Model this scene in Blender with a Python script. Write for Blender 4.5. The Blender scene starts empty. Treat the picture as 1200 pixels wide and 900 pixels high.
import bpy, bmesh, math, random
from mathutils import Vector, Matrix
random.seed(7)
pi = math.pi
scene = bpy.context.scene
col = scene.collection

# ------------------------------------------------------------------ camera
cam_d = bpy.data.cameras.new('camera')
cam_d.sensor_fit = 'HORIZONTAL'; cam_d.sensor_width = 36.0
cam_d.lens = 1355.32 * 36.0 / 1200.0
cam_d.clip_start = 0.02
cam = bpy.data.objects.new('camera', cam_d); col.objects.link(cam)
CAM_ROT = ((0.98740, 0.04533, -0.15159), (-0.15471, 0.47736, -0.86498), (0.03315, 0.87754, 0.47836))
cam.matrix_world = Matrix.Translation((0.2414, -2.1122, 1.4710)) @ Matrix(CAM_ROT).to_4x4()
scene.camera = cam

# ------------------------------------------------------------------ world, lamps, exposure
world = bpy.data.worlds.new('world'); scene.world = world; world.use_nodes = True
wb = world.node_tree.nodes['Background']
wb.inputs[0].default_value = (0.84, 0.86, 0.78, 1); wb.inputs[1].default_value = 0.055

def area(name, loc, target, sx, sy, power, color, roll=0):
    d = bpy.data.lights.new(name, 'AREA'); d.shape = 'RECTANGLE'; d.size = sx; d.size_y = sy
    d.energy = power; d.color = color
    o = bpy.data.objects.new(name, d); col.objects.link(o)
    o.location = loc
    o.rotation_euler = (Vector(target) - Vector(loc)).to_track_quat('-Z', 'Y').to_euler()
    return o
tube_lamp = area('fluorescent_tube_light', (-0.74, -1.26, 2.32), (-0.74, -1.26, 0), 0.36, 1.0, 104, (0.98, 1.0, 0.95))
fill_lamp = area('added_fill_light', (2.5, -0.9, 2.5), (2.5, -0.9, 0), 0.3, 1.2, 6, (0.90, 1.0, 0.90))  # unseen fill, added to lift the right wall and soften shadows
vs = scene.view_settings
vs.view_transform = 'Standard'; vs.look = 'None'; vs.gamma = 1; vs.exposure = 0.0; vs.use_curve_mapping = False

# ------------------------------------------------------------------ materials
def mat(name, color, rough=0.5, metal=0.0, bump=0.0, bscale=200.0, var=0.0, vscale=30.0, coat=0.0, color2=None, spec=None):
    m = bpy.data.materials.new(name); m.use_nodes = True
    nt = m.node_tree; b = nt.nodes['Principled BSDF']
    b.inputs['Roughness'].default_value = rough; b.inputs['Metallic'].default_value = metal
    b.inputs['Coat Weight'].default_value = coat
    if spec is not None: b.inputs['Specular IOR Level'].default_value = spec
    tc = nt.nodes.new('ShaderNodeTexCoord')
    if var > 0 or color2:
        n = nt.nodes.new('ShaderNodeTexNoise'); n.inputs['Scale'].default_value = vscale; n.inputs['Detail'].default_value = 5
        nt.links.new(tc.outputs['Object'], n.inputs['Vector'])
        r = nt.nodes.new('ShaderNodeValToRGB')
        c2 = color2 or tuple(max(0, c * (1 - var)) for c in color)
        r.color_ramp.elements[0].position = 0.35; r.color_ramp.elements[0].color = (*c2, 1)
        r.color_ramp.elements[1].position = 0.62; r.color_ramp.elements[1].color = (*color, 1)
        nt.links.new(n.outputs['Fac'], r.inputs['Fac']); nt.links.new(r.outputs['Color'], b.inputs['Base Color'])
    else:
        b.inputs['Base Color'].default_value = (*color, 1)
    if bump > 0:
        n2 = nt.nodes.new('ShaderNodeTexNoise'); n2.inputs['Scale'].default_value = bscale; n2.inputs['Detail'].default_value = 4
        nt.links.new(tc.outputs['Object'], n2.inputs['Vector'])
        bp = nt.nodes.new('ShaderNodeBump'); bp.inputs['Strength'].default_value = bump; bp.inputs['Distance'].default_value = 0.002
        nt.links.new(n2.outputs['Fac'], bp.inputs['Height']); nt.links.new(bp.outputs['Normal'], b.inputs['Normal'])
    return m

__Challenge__
Everything in the listing above should be restated exactly.

__Result below__
Model this scene in Blender with a Python script. Write for Blender 4.5. The Blender scene starts empty. Treat the picture as 1200 pixels wide and 900 pixels high.
import bpy, bmesh, math, random
from mathutils import Vector, Matrix
random.seed(7)
pi = math.pi
scene = bpy.context.scene
col = scene.collection

# ------------------------------------------------------------------ camera
cam_d = bpy.data.cameras.new('camera')
cam_d.sensor_fit = 'HORIZONTAL'; cam_d.sensor_width = 36.0
cam_d.lens = 1355.32 * 36.0 / 1200.0
cam_d.clip_start = 0.02
cam = bpy.data.objects.new('camera', cam_d); col.objects.link(cam)
CAM_ROT = ((0.98740, 0.04533, -0.15159), (-0.15471, 0.47736, -0.86498), (0.03315, 0.87754, 0.47836))
cam.matrix_world = Matrix.Translation((0.2414, -2.1122, 1.4710)) @ Matrix(CAM_ROT).to_4x4()
scene.camera = cam

# ------------------------------------------------------------------ world, lamps, exposure
world = bpy.data.worlds.new('world'); scene.world = world; world.use_nodes = True
wb = world.node_tree.nodes['Background']
wb.inputs[0].default_value = (0.84, 0.86, 0.78, 1); wb.inputs[1].default_value = 0.055

def area(name, loc, target, sx, sy, power, color, roll=0):
    d = bpy.data.lights.new(name, 'AREA'); d.shape = 'RECTANGLE'; d.size = sx; d.size_y = sy
    d.energy = power; d.color = color
    o = bpy.data.objects.new(name, d); col.objects.link(o)
    o.location = loc
    o.rotation_euler = (Vector(target) - Vector(loc)).to_track_quat('-Z', 'Y').to_euler()
    return o
tube_lamp = area('fluorescent_tube_light', (-0.74, -1.26, 2.32), (-0.74, -1.26, 0), 0.36, 1.0, 104, (0.98, 1.0, 0.95))
fill_lamp = area('added_fill_light', (2.5, -0.9, 2.5), (2.5, -0.9, 0), 0.3, 1.2, 6, (0.90, 1.0, 0.90))  # unseen fill, added to lift the right wall and soften shadows
vs = scene.view_settings
vs.view_transform = 'Standard'; vs.look = 'None'; vs.gamma = 1; vs.exposure = 0.0; vs.use_curve_mapping = False

# ------------------------------------------------------------------ materials
def mat(name, color, rough=0.5, metal=0.0, bump=0.0, bscale=200.0, var=0.0, vscale=30.0, coat=0.0, color2=None, spec=None):
    m = bpy.data.materials.new(name); m.use_nodes = True
    nt = m.node_tree; b = nt.nodes['Principled BSDF']
    b.inputs['Roughness'].default_value = rough; b.inputs['Metallic'].default_value = metal
    b.inputs['Coat Weight'].default_value = coat
    if spec is not None: b.inputs['Specular IOR Level'].default_value = spec
    tc = nt.nodes.new('ShaderNodeTexCoord')
    if var > 0 or color2:
        n = nt.nodes.new('ShaderNodeTexNoise'); n.inputs['Scale'].default_value = vscale; n.inputs['Detail'].default_value = 5
        nt.links.new(tc.outputs['Object'], n.inputs['Vector'])
        r = nt.nodes.new('ShaderNodeValToRGB')
        c2 = color2 or tuple(max(0, c * (1 - var)) for c in color)
        r.color_ramp.elements[0].position = 0.35; r.color_ramp.elements[0].color = (*c2, 1)
        r.color_ramp.elements[1].position = 0.62; r.color_ramp.elements[1].color = (*color, 1)
        nt.links.new(n.outputs['Fac'], r.inputs['Fac']); nt.links.new(r.outputs['Color'], b.inputs['Base Color'])
    else:
        b.inputs['Base Color'].default_value = (*color, 1)
    if bump > 0:
        n2 = nt.nodes.new('ShaderNodeTexNoise'); n2.inputs['Scale'].default_value = bscale; n2.inputs['Detail'].default_value = 4
        nt.links.new(tc.outputs['Object'], n2.inputs['Vector'])
        bp = nt.nodes.new('ShaderNodeBump'); bp.inputs['Strength'].default_value = bump; bp.inputs['Distance'].default_value = 0.002
        nt.links.new(n2.outputs['Fac'], bp.inputs['Height']); nt.links.new(bp.outputs['Normal'], b.inputs['Normal'])
    return m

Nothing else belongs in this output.